The contemporary artist who lost and rediscovered his passion to adapt a traditional form of devotional art
Gopen Rai
Renowned thangka painter Urgen Dorje gave his son, Ang Tsherin Sherpa, an ultimatum: either get better grades in school or stay home and learn the ancestral art of thangka painting.
Sherpa instantly opted for the latter hoping it would be the easy way out, only to realise that it was going to be the most grueling six years of his life.
“I was forced to learn this very rigid traditional technique, I was never really inclined to it," recalled Sherpa who at age 13 used to wake up at the crack of dawn, every day, to memorise the scriptures.
Finding no room for exploration, the young man deviated from the structured and pre-determined art form. Sherpa set out to find his own voice challenging the rigid rules of devotional art.
“The form is supposed to be exact in traditional art; when we change this form does the essence of the deity stay in that form? So, is the deity in the form or in us?” Sherpa asks rhetorically. One of his works is a digital manipulation of the image of a deity that has been transformed into a swirling figure of colors.

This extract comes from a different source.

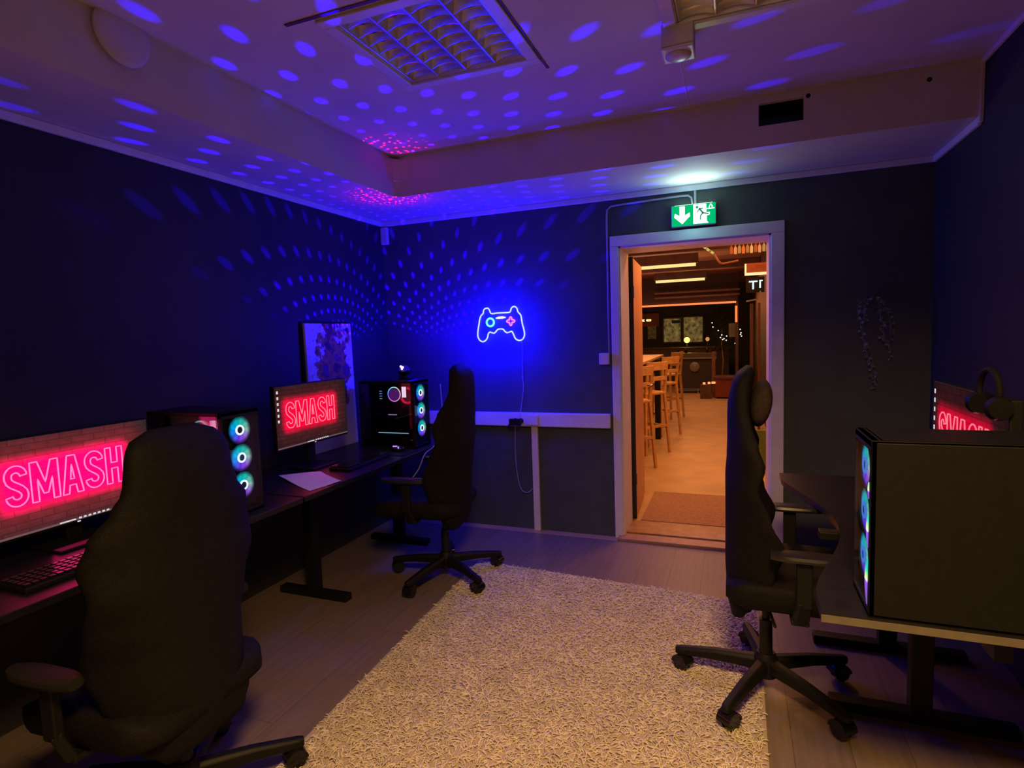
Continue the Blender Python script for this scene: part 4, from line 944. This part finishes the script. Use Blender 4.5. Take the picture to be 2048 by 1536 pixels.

Infusing his own ideas, while retaining most of the traditional techniques, Sherpa’s creations tactfully explore Tibetan deities, spirits and narratives in a modern-day setting. “This is a tradition that helps millions of people but it is not the only way. Sometimes you have to find your own path,” said Sherpa, who now lives in Oakland and was on a brief visit to Nepal this week.
Lauded for his intricate detailing and skilful depiction of contemporary issues, Sherpa has exhibited in prestigious venues like New York’s Rubin Museum of Art, Rossi & Rossi in London. The artist comes to Kathmandu to work with his uncle and cousin when he gets bigger consignments for artworks for large scale exhibitions.
Although trained in Kathmandu, it was not until Sherpa migrated to the United States in 1998 that he discovered his true calling. “After going there I realised how rich my own heritage and culture were and it was then that I started appreciating it,” said Sherpa.
Sherpa started out using his technique for publicity posters for a California restaurant retailer Jamba Juice in 2003. This was just to make some money, but Sherpa found his calling in creatively adapting the traditional mural art from the Himalayas.
Sherpa feels that traditional thangka paintings have become monotonous and the audiences are desensitised by its uniformity. “Regardless of whether there is an audience or not I will still create work just to satisfy my own inquisitiveness,” said the artist dressed in a plain white t-shirt and grey cotton half - pants, seated to next to his vibrant artwork.
Today, most of Sherpa’s works convey a sense of alienation and having to adapt to a new culture and society. Recurring themes and motifs of identity, blending of cultures and evolving sense of self, all evoke feelings of being uprooted and dispersed.
‘Fragments’, for example, uses cropped digital images of 14th-15th century thangka paintings that are assimilated into an abstract work to convey a sense of wholeness in fragments. “Wherever we go we try to preserve whatever we have, or at least a part of it, if not the whole,” explained Sherpa.
It is this freedom to experiment and discover, that Sherpa enjoys the most, and to use traditional motifs to depict political references and popular culture.
“I make my own rules, the image is my vocabulary.”